Was der Rentner nicht nachvollziehen kann, ist die Stimmung in Ungarn und den Bau des Zauns. Vor 50 Jahren war er selbst Grenzsoldat, als das damals moskautreue Ungarn die Grenze zu dem blockfreien Jugoslawien sicherte. Heutige Kontrollen seien dagegen bloß ein Zirkus. "Ich denke, der Zaun wurde gebaut, weil jemand so einfacher Schmiergeld von Flüchtlingen erpressen kann. Sie marschieren seit Monaten, und dieser Zaun wird sie nicht stoppen. Ungarn hat nur Geld verschwendet", ist sich der Rentner sicher.

"We love Germany"

Miksi geht ins Haus, um Wasser für eine gerade ankommende Gruppe von Flüchtlingen zu holen. Es sind acht junge Kurden aus dem Irak und Iran, die sich auf keinen Fall in Ungarn registrieren lassen wollen. Denn sie haben gehört, dass das Abgeben von Fingerabdrücken in Ungarn ihren Traum von Deutschland verderben könnte. "We love Germany", wiederholen sie mehrmals.

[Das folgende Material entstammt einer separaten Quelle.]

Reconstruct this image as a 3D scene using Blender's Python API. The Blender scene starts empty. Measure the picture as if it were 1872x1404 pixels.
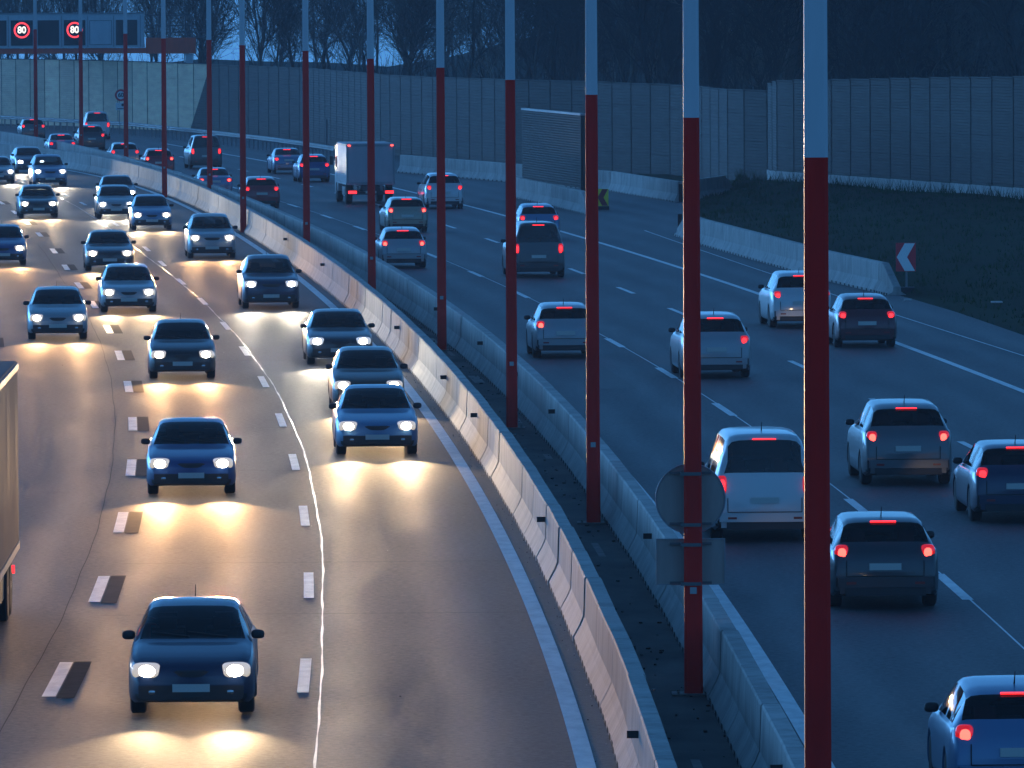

Zurück aus seinem Haus zeichnet Miksi mit einem Zweig eine simple Landkarte in den Staub - zwei Linien sind die Straßen, ein Punkt die wenige Kilometer entfernte Großstadt Szeged. In diese Richtung sollten sich die Ankömmlinge begeben, sagt er, und hoffen, irgendeine Mitfahrgelegenheit nach Budapest zu finden, ohne erwischt zu werden. Die Kurden bedanken sich herzlich. Einer streichelt die Katze, während die anderen noch die Plastikflaschen mit Wasser einpacken. Dann machen sie sich weiter auf den Weg nach "Germany".